Então aquilo acontece, quando algo que você previamente via como uma verdade inabalável é visto com tanto ceticismo que você começa a duvidar tudo que não seja o seu próprio nome. Então eu refaço meus pés, tentando encontrar a claridade: “Aquela parte no final de Endgame, quando o Capitão América aparece como um homem velho, te chama, te entrega o escudo…ele está te chamando para ser o novo Capitão América, caso encerrado, tudo certo, né?”

“Não. Definitivamente não está certo,” ele ri, não mais a risada de contentamento, mas uma risada às minhas custas por fazer 1+1 e encontrar 2. “Olha, tudo o que sabemos no final de Endgame, é que o Cap me deu o escudo. Não entramos no assunto se sou ou não o Capitão América, então veremos no futuro.”

Caso encerrado, mas também levemente aberto? Tudo o que está certo é que podemos riscar o emblema do escudo na lista da barba. A barba de contentamento agora também parece errada, então passo por uma outra possibilidade, que talvez ele esteja usando a barba de um homem humilde sobre o peso de um novo e maior propósito em Hollywood, sem tempo para a vaidade.

A “Barba do Ativista Cansado”, Mackie é politicamente ativo. Quando The Banker estreou no Motel Lorraine em Memphis, Mackie introduziu o filme da mesma sacada onde Martin Luther King Jr. foi assassinado em 1968. Foi uma experiência reveladora. 

“Quando eu estava naquele lugar… não sei o que aconteceu. Foi como levar um soco no estômago. Foi literalmente como se alguém tivesse me chutado no estômago. Eu sempre me pergunto: onde estaríamos, como cultura e como uma civilização, se Malcolm X, MLK, caramba – se Tupac não tivessem sido assassinados; se esses homens, que não pediam mas demandavam que fossem tratados da forma certa, que deram as vidas para que nós pudéssemos florescer – onde estaríamos agora se eles estivessem vivos?” Ele deixa o pensamento marinar por um segundo ou dois, e então responde ele mesmo: “Definitivamente não estaríamos lidando com situações como Breonna Taylor e George Floyd.”

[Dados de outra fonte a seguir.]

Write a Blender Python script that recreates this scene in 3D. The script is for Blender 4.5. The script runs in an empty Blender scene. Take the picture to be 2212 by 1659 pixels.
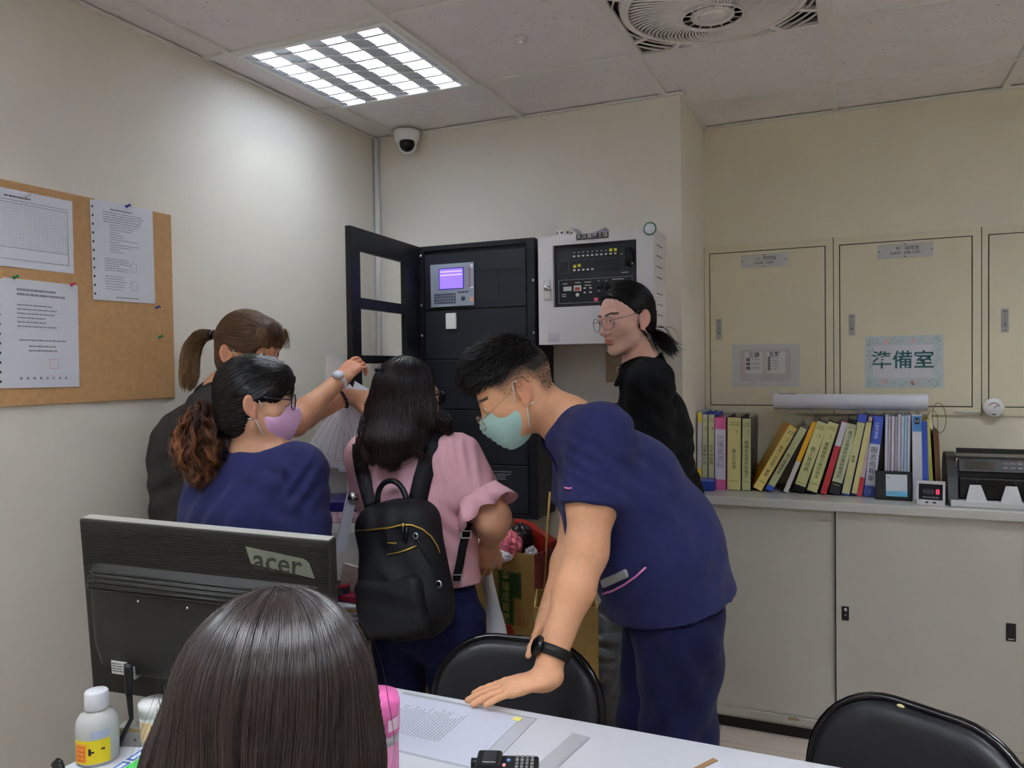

Ele parece admirado com o prospecto deste presente paralelo, mas majoritariamente com raiva da falta de substitutos no século 21. “Ninguém hoje em dia está disposto a se encrencar, ninguém na política tem a coragem de ser um mártir, de ir contra o normal,” ele diz. “Todo mundo agora é tão neutro. Inferno, se você não está deixando as pessoas irritadas, você não está fazendo direito.” Finalmente, a barba se encaixa. “As pessoas devem estar com raiva! Mas no momento, ninguém está com raiva.”

A resposta de Mackie tem sido o IAmAMan.vote, uma campanha online encorajando homens afro-americanos a causarem mudança ao votarem na eleição presidencial em novembro. “Americanos pretos não apenas são uma grande parte da população desse país, somos um enorme ativo financeiro,” ele explica. 

“Tem tantos aspectos diferentes da nossa cultura que a América aproveita. Somos, literalmente, o pão e a manteiga da América. Mas tem tido tanta privação de direitos, tantas mentiras, tantos movimentos para tirar o poder do povo que muitas pessoas nem acreditam na ideia de votar. Eles não acreditam que votar faça a diferença, então por que desperdiçar seu tempo?”

Em 2016, os votos de afro-americanos caíram de 66.6% para 59.6%, com 11% dos eleitores do Obama de 2012 ficando em casa no dia da eleição. “Se conseguirmos re-legitimar a ideia de votar para jovens homens negros – se levantem e fiquem juntos – essa é uma ótima plataforma para se levantar. As pessoas terão nenhuma outra opção além de escutar.”

É um tempo estranho para o ativismo. É difícil se levantar juntos quando a ideologia dominante em 2020 é o distanciamento social – base da linha de piquete e… da barbearia. “É engraçado, todo mundo no meu bairro agora me chama de Wolverine Preto, mas eu não estou deixando ninguém chegar a um metro de distância de mim ou da minha cara. Essa merda do corona é real, letal, e a última coisa que eu vou fazer é arriscar a minha vida por um corte de cabelo.”

Então aí temos, Anthony Mackie como contado por suas barbas: às vezes contente mas sempre um obcecado por trabalho, e todas as partes de um incansável ativista, ainda o Falcão, possivelmente o Capitão América, mas, por agora, o Wolverine Preto.